Dataset rows:
** START **
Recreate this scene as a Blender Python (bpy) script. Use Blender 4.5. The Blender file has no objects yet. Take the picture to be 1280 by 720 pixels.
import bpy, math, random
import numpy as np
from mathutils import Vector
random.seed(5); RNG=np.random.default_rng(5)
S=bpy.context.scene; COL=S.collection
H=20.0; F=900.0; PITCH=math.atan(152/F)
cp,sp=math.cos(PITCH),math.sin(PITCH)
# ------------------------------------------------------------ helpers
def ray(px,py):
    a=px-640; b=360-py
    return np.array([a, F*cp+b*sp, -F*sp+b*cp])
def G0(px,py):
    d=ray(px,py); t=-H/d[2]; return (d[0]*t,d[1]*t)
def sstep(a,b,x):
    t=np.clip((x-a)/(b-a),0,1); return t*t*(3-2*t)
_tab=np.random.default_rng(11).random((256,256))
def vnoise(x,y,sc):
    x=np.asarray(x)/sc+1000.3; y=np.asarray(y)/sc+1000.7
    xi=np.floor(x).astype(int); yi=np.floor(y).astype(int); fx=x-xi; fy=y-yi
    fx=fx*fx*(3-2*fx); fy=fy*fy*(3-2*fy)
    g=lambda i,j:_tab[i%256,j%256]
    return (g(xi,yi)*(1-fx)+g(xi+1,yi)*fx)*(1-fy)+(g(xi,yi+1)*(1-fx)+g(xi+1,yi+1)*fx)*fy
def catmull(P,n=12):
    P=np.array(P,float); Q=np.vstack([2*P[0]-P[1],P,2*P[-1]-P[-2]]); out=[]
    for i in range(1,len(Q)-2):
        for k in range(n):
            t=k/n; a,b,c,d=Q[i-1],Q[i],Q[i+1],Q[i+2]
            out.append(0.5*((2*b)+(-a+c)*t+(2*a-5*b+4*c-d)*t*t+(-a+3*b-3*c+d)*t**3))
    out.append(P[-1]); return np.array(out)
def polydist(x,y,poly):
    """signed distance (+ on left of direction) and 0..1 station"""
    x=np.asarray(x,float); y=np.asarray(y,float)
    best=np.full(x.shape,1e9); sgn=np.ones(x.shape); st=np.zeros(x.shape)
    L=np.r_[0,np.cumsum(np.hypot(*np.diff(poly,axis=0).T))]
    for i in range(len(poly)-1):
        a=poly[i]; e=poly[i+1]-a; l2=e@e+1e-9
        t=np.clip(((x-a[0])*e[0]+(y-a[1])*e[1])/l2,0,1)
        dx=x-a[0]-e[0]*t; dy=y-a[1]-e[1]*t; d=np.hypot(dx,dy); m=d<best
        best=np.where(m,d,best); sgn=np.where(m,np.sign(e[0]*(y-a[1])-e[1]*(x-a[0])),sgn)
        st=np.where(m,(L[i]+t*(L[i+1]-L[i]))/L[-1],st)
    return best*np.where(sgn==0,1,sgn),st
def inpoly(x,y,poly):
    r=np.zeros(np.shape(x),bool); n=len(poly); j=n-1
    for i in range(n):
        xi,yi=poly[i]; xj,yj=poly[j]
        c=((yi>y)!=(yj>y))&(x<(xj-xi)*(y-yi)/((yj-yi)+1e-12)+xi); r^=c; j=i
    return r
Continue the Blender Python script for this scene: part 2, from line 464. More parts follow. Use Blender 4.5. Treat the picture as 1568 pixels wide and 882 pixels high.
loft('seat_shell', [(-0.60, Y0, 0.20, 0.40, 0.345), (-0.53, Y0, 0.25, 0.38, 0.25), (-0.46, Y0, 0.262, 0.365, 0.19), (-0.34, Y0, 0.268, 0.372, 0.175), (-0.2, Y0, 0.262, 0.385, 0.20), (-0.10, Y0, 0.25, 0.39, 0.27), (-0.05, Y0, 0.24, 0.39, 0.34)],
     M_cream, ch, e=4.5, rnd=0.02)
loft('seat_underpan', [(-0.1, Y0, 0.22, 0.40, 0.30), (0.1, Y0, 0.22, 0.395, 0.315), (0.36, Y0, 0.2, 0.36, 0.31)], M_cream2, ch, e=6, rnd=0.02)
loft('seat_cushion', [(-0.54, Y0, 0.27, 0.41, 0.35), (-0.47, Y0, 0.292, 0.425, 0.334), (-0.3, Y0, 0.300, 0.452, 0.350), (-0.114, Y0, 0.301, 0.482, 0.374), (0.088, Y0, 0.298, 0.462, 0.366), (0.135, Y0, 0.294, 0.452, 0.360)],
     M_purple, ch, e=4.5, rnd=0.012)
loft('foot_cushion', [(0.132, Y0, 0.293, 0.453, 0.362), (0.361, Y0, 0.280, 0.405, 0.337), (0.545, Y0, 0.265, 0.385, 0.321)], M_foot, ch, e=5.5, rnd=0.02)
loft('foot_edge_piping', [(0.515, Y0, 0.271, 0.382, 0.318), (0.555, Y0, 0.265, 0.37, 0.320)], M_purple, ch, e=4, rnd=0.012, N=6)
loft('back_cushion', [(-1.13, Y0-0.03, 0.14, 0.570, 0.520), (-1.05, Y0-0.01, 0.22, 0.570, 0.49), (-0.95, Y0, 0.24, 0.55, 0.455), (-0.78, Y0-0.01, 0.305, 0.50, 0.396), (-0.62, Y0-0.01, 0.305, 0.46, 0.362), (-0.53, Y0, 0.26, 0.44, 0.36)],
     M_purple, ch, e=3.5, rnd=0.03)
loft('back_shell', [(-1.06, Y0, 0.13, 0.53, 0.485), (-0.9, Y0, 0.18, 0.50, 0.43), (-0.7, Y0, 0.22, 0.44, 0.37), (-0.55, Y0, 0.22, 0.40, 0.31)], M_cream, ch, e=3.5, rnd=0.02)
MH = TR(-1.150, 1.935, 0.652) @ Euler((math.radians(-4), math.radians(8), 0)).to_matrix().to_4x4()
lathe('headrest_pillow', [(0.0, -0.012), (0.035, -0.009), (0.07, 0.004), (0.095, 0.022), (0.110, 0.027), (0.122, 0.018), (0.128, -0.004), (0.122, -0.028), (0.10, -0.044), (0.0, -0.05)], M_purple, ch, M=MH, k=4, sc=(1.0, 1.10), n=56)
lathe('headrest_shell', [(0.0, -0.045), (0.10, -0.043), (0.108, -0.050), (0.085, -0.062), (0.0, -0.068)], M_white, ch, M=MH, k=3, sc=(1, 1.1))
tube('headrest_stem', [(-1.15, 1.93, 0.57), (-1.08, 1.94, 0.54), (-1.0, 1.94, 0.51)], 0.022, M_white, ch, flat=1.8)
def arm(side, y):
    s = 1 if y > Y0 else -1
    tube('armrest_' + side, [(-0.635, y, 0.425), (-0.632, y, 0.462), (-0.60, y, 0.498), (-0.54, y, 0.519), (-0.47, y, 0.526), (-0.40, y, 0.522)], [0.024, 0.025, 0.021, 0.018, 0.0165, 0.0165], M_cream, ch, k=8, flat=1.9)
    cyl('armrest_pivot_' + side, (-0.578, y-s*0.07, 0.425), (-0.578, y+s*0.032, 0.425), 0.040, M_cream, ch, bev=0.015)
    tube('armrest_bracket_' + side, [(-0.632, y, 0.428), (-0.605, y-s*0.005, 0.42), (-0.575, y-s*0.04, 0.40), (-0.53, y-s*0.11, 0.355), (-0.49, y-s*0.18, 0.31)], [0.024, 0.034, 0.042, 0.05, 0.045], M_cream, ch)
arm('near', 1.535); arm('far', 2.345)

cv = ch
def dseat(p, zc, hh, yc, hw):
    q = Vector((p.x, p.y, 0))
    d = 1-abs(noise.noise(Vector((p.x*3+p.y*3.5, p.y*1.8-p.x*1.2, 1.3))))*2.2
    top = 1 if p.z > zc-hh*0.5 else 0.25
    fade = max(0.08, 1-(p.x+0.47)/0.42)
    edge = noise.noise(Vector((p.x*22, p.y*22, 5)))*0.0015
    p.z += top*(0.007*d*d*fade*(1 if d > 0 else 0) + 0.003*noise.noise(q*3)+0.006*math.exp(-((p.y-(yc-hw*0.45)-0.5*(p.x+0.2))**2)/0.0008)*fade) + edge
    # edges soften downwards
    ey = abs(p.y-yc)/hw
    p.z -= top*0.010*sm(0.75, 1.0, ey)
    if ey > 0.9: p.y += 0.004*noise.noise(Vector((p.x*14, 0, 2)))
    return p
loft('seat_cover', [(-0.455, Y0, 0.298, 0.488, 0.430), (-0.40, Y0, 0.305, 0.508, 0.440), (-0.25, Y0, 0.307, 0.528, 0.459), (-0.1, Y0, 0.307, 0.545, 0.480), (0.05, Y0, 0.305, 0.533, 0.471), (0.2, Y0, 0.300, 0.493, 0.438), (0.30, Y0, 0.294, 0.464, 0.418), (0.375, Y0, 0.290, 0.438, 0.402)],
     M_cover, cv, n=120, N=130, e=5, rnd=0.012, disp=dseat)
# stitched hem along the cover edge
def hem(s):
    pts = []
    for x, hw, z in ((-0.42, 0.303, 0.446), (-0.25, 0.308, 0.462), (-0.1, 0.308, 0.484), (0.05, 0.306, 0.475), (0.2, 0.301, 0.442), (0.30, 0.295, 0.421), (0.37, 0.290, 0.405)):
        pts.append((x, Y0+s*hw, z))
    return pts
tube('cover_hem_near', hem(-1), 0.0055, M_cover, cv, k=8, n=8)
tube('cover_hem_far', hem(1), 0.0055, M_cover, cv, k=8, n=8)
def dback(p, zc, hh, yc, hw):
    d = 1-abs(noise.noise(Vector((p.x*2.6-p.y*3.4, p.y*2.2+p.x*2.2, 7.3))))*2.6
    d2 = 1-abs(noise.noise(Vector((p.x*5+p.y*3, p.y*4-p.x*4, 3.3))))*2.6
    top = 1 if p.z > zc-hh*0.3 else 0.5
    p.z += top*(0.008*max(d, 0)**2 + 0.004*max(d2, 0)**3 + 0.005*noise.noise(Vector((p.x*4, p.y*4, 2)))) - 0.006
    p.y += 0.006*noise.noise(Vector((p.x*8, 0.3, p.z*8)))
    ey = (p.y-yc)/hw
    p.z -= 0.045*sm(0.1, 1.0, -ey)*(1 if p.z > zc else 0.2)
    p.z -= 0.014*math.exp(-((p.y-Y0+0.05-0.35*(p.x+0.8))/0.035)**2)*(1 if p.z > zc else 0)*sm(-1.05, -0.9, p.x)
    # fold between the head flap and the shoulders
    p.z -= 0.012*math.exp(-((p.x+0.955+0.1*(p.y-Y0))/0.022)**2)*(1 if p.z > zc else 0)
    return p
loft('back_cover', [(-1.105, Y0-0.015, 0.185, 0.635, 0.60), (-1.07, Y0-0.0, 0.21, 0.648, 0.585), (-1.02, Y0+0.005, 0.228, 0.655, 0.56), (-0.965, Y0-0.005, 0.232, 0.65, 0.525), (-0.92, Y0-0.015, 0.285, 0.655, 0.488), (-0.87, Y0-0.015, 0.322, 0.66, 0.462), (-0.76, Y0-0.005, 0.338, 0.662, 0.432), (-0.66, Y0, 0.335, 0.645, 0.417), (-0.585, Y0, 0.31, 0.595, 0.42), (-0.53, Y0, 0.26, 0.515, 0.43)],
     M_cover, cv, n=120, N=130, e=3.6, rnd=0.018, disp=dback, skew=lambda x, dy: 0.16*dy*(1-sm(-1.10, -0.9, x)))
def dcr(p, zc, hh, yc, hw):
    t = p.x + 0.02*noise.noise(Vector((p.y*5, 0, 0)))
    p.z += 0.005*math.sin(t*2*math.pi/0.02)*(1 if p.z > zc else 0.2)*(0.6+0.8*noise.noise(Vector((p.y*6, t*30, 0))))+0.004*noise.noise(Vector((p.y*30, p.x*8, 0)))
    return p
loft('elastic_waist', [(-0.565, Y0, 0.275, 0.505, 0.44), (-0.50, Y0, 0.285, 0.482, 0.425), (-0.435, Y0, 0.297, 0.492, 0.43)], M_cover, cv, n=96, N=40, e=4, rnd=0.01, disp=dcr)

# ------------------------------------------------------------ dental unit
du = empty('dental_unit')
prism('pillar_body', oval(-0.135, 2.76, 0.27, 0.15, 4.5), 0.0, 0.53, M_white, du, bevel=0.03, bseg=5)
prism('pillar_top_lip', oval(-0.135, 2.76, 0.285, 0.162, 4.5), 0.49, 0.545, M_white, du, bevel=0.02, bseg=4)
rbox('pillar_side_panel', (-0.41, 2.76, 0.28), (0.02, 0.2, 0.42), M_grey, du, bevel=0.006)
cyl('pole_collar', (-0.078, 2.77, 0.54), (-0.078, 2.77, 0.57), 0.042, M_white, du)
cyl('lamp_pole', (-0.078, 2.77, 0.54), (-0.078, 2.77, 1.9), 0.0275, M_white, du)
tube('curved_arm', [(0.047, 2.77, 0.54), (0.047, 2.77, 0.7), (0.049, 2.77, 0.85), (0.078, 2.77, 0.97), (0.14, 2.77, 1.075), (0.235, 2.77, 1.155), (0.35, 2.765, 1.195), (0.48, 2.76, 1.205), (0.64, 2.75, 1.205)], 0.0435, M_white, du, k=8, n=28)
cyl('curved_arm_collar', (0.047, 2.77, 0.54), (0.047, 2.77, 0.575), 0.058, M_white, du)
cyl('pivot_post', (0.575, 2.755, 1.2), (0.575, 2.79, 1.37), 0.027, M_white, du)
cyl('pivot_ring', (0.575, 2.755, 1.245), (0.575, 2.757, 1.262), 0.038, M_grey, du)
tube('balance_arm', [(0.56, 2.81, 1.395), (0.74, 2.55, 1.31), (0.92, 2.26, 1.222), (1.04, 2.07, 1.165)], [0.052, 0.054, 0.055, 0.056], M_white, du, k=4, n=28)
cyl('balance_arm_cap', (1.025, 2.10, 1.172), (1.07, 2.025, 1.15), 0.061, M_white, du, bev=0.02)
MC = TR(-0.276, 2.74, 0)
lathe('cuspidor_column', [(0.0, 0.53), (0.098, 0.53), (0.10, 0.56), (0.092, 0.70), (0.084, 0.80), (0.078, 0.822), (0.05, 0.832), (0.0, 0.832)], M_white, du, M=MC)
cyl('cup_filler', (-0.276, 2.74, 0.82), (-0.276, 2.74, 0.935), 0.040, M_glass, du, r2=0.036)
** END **
**Exercise details**
Respond with the number of lines containing "this" and no additional words.

**Correct result**
2